--- start ---

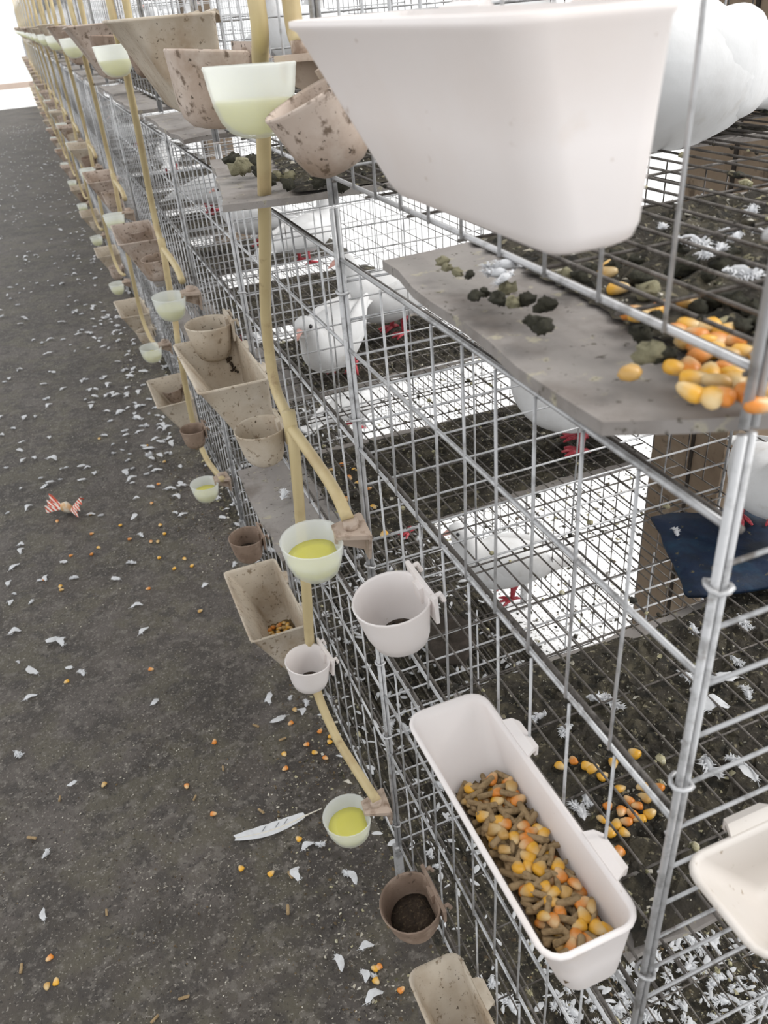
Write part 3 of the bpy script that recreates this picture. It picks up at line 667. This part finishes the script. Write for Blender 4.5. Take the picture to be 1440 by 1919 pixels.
# full middle trough
tx, ty, tz = 0.955, 0.935, -2.10
fill = tz-0.205
bed('feed_bed', -0.208, -0.013, 0.035, 0.735, -0.212, near_troughs[(1,0)])
def third(u): return ('at the near end', 'in the near half', 'in the far half', 'at the far end')[min(3, int(u*4))]
def feed(x, y, z, pel):
    w = third((y-ty-0.06)/0.69); side = 'cage side' if x > tx-0.12 else 'aisle side'
    if pel: pellet((x, y, z), '%s of the full white trough, %s' % (w, side), 'pellets %s of the full white trough, %s' % (w, side))
    else: kernel((x, y, z), '%s of the full white trough, %s' % (w, side), 'corn %s of the full white trough, %s' % (w, side), 0.55)
for i, (x, y) in enumerate(spots(170, tx-0.188, tx-0.036, ty+0.065, ty+0.71, 0.0195)):
    feed(x, y, fill+R.uniform(0.005, 0.022), R.random() < 0.62)
for (x, y) in spots(95, tx-0.185, tx-0.038, ty+0.07, ty+0.69, 0.0255):
    feed(x, y, fill+0.036+R.uniform(0, 0.008), R.random() < 0.5)
# bottom-tier trough with a few pellets
for (x, y) in spots(16, 0.80, 0.91, 1.50, 1.72, 0.026):
    pellet((x, y, -4.20-TD+0.065+R.uniform(0, .03)), 'in the yellowed bottom trough', 'pellets in the yellowed bottom trough')
for p in ((0.80,1.68),(0.83,1.62)):
    kernel((p[0], p[1], -4.20-TD+0.09), 'among the pellets of the yellowed bottom trough', 'corn in the yellowed bottom trough')
# wide bottom trough
bed('feed_bed', -0.26, -0.02, 0.06, 0.62, -0.40, near_troughs[(2,1)], 9)
for (x, y) in spots(46, 0.75, 0.95, 4.95, 5.42, 0.036):
    kernel((x, y, -4.10-0.375), 'in the wide soiled bottom trough', 'corn in the wide soiled trough', 0.5, 0.95)
# corn on the near top tray
ztr = -0.57-0.075+0.018
tray_px = [(1182,697),(1268,690),(1295,690),(1300,708),(1335,746),(1297,735),(1352,742),(1420,757),(1330,700),(1352,690),(1375,700),(1345,715),(1380,712),(1315,665),(1340,655),(1395,660),(1285,640),(1305,628),(1270,620),(1290,610),(1330,612),(1345,640),(1375,640),(1310,650),(1360,620),(1292,568),(1200,592),(1222,585),(1185,585),(1140,500),(1136,512),(1158,540),(1275,510),(1398,512),(1425,700),(1432,730),(1430,670),(1405,735),(1322,640),(1365,665),(1240,575),(1390,690)]
def tzone(px, py): return 'beside the corner post' if px > 1370 else 'at the bare front edge' if py > 680 else 'under the front wires' if py > 600 else 'far back under the wires' if px > 1050 else 'by the fluffy down'
for (px, py) in tray_px:
    kernel(onz(px, py, ztr), 'on the near top tray, '+tzone(px, py), 'corn on the near top tray, '+tzone(px, py), 0.3, 0.98)
ztm = -2.64-0.075+0.03
for (px, py) in [(1075,1425),(1110,1440),(1130,1455),(1150,1430),(1165,1520),(1180,1500),(1175,1540),(1195,1510),(1210,1495),(1200,1535),(1155,1545),(1170,1560),(1190,1412),(1205,1475),(1235,1475),(1160,1597),(1130,1535),(1185,1525),(1140,1510),(1100,1435),(1162,1478),(1050,1435),(1218,1525),(1145,1560)]:
    kernel(onz(px, py, ztm), 'on the dark tray beside the full white trough', 'corn on the near middle tray', 0.3)
for (px, py) in [(640,870),(655,895),(670,905),(620,880),(680,930),(700,950),(665,880),(690,915),(610,900),(720,1000),(650,935)]:
    kernel(onz(px, py, -2.715+0.02), 'on the second middle tray behind the branch hose', 'corn on the second middle tray', 0.3)
# ------------------------------------------------------------------ dropping clumps on the near top tray
def clump_mesh(seed, mat):
    rr = random.Random(seed); b = MB(); n = 10; rs = []
    for i in range(7):
        a = math.pi*(i+0.15)/6.3
        rs.append([(math.sin(a)*math.cos(2*math.pi*k/n)*rr.uniform(.4,1.4), math.sin(a)*math.sin(2*math.pi*k/n)*rr.uniform(.4,1.4), -math.cos(a)*0.7*rr.uniform(.5,1.3)) for k in range(n)])
    b.rings(rs); return b.mesh('dropping_clump', mat, True)
CLM = [clump_mesh(i, m) for i, m in enumerate(('clump_dark','clump_dark','clump_pale','clump_dark','clump_pale'))]
def clump(px, py, s, i, label, grp, z=None):
    p = onz(px, py, ztr+s*0.4 if z is None else z)
    return tag(link('dropping_clump', CLM[i], None, W(*p), (R.uniform(-.4,.4), R.uniform(-.4,.4), R.uniform(0,6)), s), label, 'dropping', grp)
for (px, py, s, i) in [(893,553,.026,0),(908,548,.02,1),(935,560,.03,1),(960,565,.024,4),(985,560,.03,0),(1020,570,.032,0),(1005,605,.028,0),(1018,612,.03,1),(992,600,.02,3),(950,540,.03,4),(830,490,.026,4),(840,500,.02,2),(860,510,.02,2),(880,515,.018,1),(1110,505,.026,0),(1090,520,.03,0),(1060,515,.03,4),(1200,520,.045,3),(1215,545,.035,2),(1160,480,.034,0),(1190,490,.03,1),(1215,660,.04,2),(1250,665,.03,0),(1205,625,.03,1),(1285,500,.05,0),(1270,470,.035,1),(1320,520,.03,0),(1350,500,.035,1),(1340,560,.04,3),(1380,570,.045,0),(1410,580,.035,1),(1310,575,.03,3),(1390,610,.03,0),(1230,600,.035,1),(1150,500,.03,3),(1370,470,.03,0),(1430,600,.04,3),(1300,445,.03,0),(1410,490,.03,2)]:
    clump(px, py, s*0.8, i, '%s dropping clump on the near top tray, %s' % ('pale crumbly' if i in (2, 4) else 'dark olive', tzone(px, py)), 'dropping clumps on the near top tray, %s, %s' % ('pale' if i in (2, 4) else 'dark', tzone(px, py)))
for (px, py, s, i) in [(440,300,.05,0),(452,312,.055,4),(470,305,.05,1),(487,320,.04,0),(500,335,.04,1),(520,330,.03,4),(540,345,.035,0),(545,330,.03,4),(600,340,.035,1),(640,350,.03,0)]:
    clump(px, py, s, i, '%s dropping clump on the second top tray by the hose' % ('pale crumbly' if i in (2, 4) else 'dark'), 'dropping clumps on the second top tray')
# ------------------------------------------------------------------ feathers
def feather_mesh(seed, L=0.13, wd=0.028, curl=0.02):
    rr = random.Random(seed); b = MB(); n = 8; left = []; mid = []; right = []
    for i in range(n+1):
        u = i/n; w_ = wd*(math.sin(math.pi*min(1, u*0.80+0.17))**0.55)*rr.uniform(.93,1.05)*(0.6 if u < 0.15 else 1); y = curl*math.sin(u*2.6)*2
        x = L*(u-0.5); z = 0.010+curl*math.sin(u*3.0)*1.2
        mid.append((x, y, z+0.006)); left.append((x-0.012*rr.uniform(.8,1.2), y+w_, z+0.008*rr.uniform(-.6,1.0))); right.append((x-0.012*rr.uniform(.8,1.2), y-w_, z+0.007*rr.uniform(-.6,1.0)))
    vs = left+mid+right; fs = []; k = n+1
    for i in range(n): fs += [(i, i+1, k+i+1, k+i), (k+i, k+i+1, 2*k+i+1, 2*k+i)]
    b.add(vs, fs); b.tube([(-L*0.78, 0, 0.003)]+mid[::4], 0.0022, 3)
    for i in range(14):
        a = rr.uniform(-1, 1); x0 = -L*0.5+rr.uniform(0, .03); l = rr.uniform(.012, .03)
        b.add([(x0, a*0.012, 0.008), (x0+0.006, a*0.012, 0.008), (x0-l*0.4, a*(0.012+l), 0.02*rr.random())], [(0,1,2)])
    return b.mesh('feather', 'feather')
def down_mesh(seed, r=0.045, n=70):
    rr = random.Random(seed); b = MB()
    for i in range(n):
        u = rr.uniform(-0.9, 0.5); sd_ = rr.choice((-1, 1)); a = sd_*rr.uniform(0.25, 1.25); l = r*rr.uniform(.30,.75)*(1.1-0.5*abs(u)); w_ = r*0.045; h = rr.uniform(0.003, r*0.42)
        c, s = math.cos(a), math.sin(a); ox = u*r; oy = 0.12*r*math.sin(3*u); bend = rr.uniform(-.5,.5)*l
        mx_, my_ = ox+c*l*0.6, oy+s*l*0.6; ex, ey = ox+c*l-s*bend, oy+s*l+c*bend
        b.add([(ox-s*w_, oy+c*w_, 0.004), (ox+s*w_, oy-c*w_, 0.004), (mx_+s*w_*1.3, my_-c*w_*1.3, h), (ex, ey, h*0.8), (mx_-s*w_*1.3, my_+c*w_*1.3, h)], [(0,1,2,4), (4,2,3)])
    k = 8; ring = []
    for q, z in ((0.62, 0.003), (0.45, 0.012+r*0.12), (0.12, 0.014+r*0.2)):
        ring.append([(-0.15*r+q*r*math.cos(6.283*i/k)*rr.uniform(.8,1.1), q*r*0.42*math.sin(6.283*i/k)*rr.uniform(.7,1.2), z) for i in range(k)])
    b.rings(ring)
    return b.mesh('down_tuft', 'feather')
def fzone(px, py):
    if py > 1580: w = 'in the foreground'
    elif py > 1290: w = 'level with the long feather'
    elif py > 1050: w = 'level with the corn trough'
    elif py > 880: w = 'level with the candy wrapper'
    elif py > 600: w = 'beyond the wrapper'
    elif py > 400: w = 'far beyond the wrapper'
    else: w = 'towards the far end'
    side = 'close to the cages' if px > 0.47*py-190+0.0*px and px > 90+(py-190)*0.22 else 'out on the left'
    return w+', '+side, side
FEA = [feather_mesh(i, 0.10+0.014*i, 0.030+0.006*(i % 3), 0.010*(1+i % 3)) for i in range(5)]
DOWN = [down_mesh(i, 0.04+0.008*i) for i in range(4)]
occ = []
def on_floor(p, label, grp, me, sc=1.0, name='feather', tilt=0.08):
    return tag(link(name, me, None, W(p[0], p[1], GZ+0.012), (R.uniform(-tilt,tilt), R.uniform(-tilt,tilt), R.uniform(0,6.28)), sc), label, 'feather', grp)
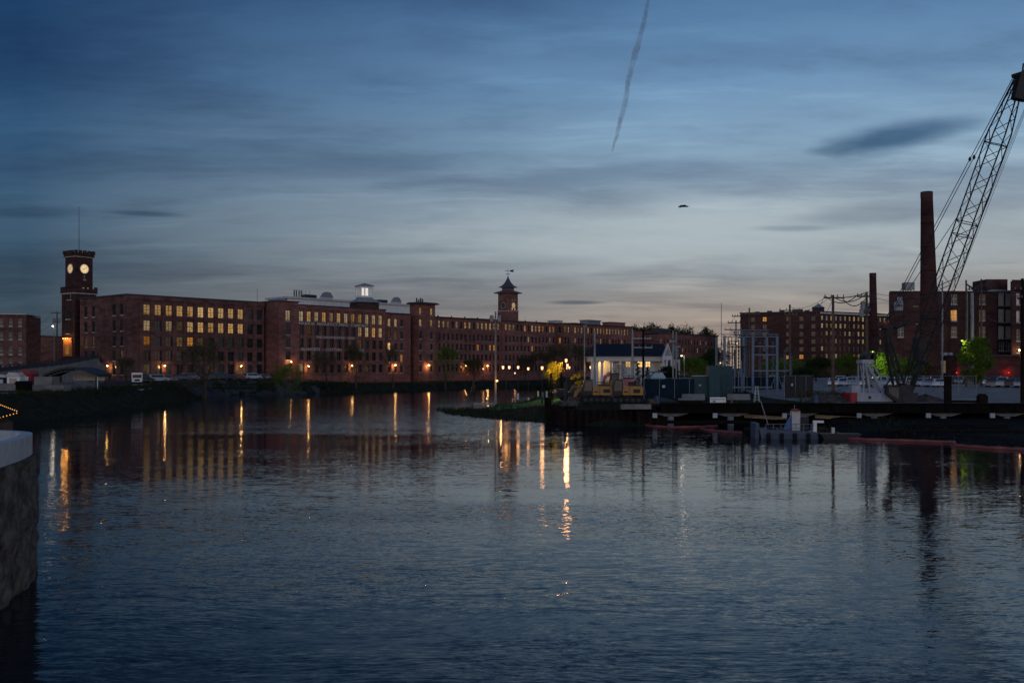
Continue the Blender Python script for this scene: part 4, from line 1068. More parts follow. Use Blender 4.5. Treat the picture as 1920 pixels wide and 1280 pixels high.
# ------------------------------------------------------------------ foreground abutment
outl = [(-20.5,12.5),(-15.2,16),(-13.0,21),(-13.10,24),(-13.35,26.6),(-13.85,29.0),(-14.45,31.0),(-14.95,32.2),(-15.6,33.0),(-16.6,33.6),(-18.2,34.0),(-22,34.2),(-30,34.0),(-30,12)]
def smoothpoly(p, it=2):
    for _ in range(it):
        q = []
        for i in range(len(p)):
            a, b_ = p[i], p[(i+1) % len(p)]
            q.append((a[0]*.75+b_[0]*.25, a[1]*.75+b_[1]*.25)); q.append((a[0]*.25+b_[0]*.75, a[1]*.25+b_[1]*.75))
        p = q
    return p
out2 = smoothpoly(outl)
def scalep(p, d):
    """offset polygon inwards by d"""
    r = []; n_ = len(p)
    for i in range(n_):
        a, c = Vector(p[i-1]), Vector(p[(i+1) % n_]); t_ = (c-a).normalized(); nrm = Vector((-t_.y, t_.x))
        r.append((p[i][0]+nrm.x*d, p[i][1]+nrm.y*d))
    return r
rp = thing('bridge_abutment', 'rounded rough stone bridge abutment with a pale concrete rim in the left foreground', 'abutment', (0,0,0))
out2 = [(p[0]-0.42, p[1]) for p in out2]
area = sum(out2[i][0]*out2[(i+1)%len(out2)][1]-out2[(i+1)%len(out2)][0]*out2[i][1] for i in range(len(out2)))
if area < 0: out2 = out2[::-1]
ztop = 3.78
b = MB(); b.prism_xy(out2, -2, ztop)
# rough courses
stn = MB(); n_ = len(out2); rr_ = random.Random(4)
lv = [-1.0+0.16*k for k in range(int((ztop+1.0)/0.16)+1)]; lv[-1] = ztop
per = []
for i in range(n_):
    a, c = Vector(out2[i]), Vector(out2[(i+1) % n_]); m_ = max(1, int((c-a).length/0.2))
    for k in range(m_): per.append(a.lerp(c, k/m_))
idx = []
for z_ in lv:
    row = []
    for i, p in enumerate(per):
        t_ = (per[(i+1) % len(per)]-per[i-1]).normalized(); nr = Vector((t_.y, -t_.x))
        d_ = mnoise.fractal(Vector((p.x*1.1, p.y*1.1, z_*1.3)), 0.7, 2.1, 5)*0.14+0.05
        row.append(len(stn.v)); stn.v.append((p.x+nr.x*d_, p.y+nr.y*d_, z_))
    idx.append(row)
for j in range(len(lv)-1):
    for i in range(len(per)):
        k = (i+1) % len(per); stn.f.append((idx[j][i], idx[j][k], idx[j+1][k], idx[j+1][i]))
stn.f.append(tuple(idx[-1]))
stn.build('stone_face', ROUGHST, rp)
inn = scalep(out2, 0.42); 
b = MB(); n_ = len(out2); zr0, zr1 = ztop+0.003, 4.42
rimo = scalep(out2, 0.10)
b.add([(p[0],p[1],zr0) for p in rimo]+[(p[0],p[1],zr1) for p in rimo]+[(p[0],p[1],zr1) for p in inn]+[(p[0],p[1],zr0) for p in inn],
      [f for i in range(n_) for f in ((i,(i+1)%n_,n_+(i+1)%n_,n_+i),(n_+i,n_+(i+1)%n_,2*n_+(i+1)%n_,2*n_+i),(2*n_+i,2*n_+(i+1)%n_,3*n_+(i+1)%n_,3*n_+i))])
b.build('concrete_rim', pbr('rim_concrete', (0.46,0.46,0.46), 0.85, 0.2, 2.5, bump=0.15), rp)
b = MB(); b.prism_xy(inn, ztop-0.5, ztop+0.1); b.build('deck', pbr('deck_concrete', (0.20,0.23,0.27), 0.8), rp)
b = MB(); b.add([(-22,24,5.2),(-22,30.5,5.0),(-16.8,31.6,ztop+0.12),(-15.9,28,ztop+0.12)], [(0,1,2,3)]); b.build('sloped_slab', pbr('slab_concrete', (0.30,0.34,0.38), 0.7), rp)
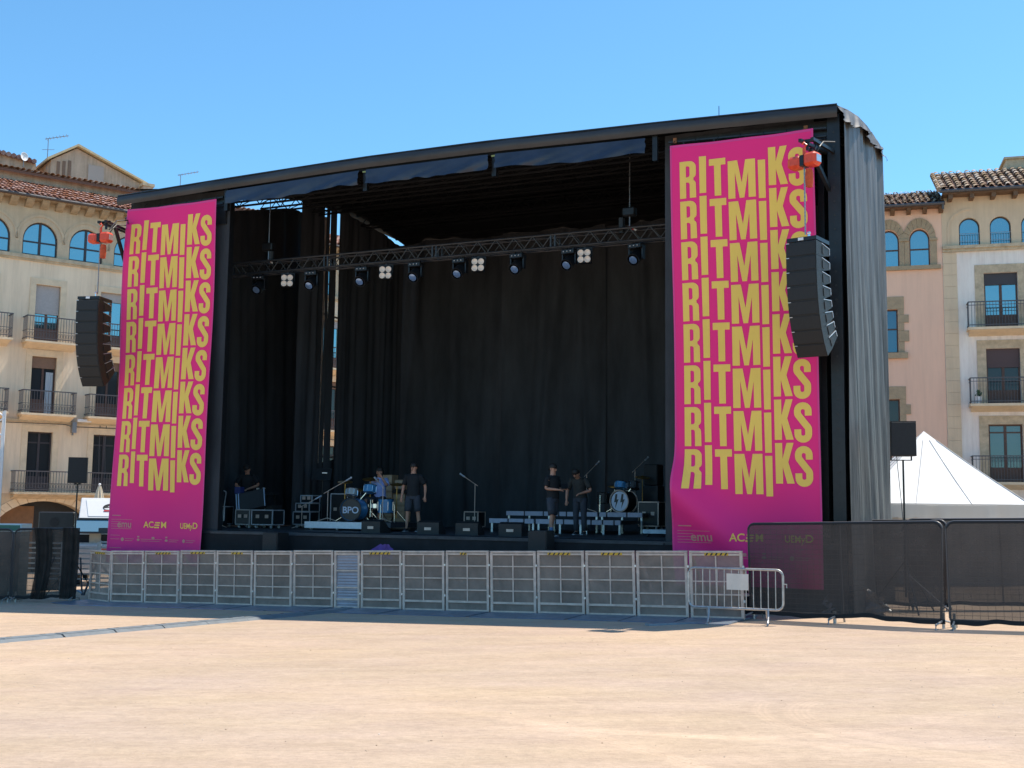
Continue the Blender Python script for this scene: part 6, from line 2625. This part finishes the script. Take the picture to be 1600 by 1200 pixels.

--- end ---

• WORK INSTRUCTIONS
Identify each line holding the string "finishes", and copy it out.

• CORRECT RESPONSE
Write part 3 of the bpy script that recreates this picture. It picks up at line 667. This part finishes the script. Write for Blender 4.5. Take the picture to be 1440 by 1919 pixels.
Continue the Blender Python script for this scene: part 6, from line 2625. This part finishes the script. Take the picture to be 1600 by 1200 pixels.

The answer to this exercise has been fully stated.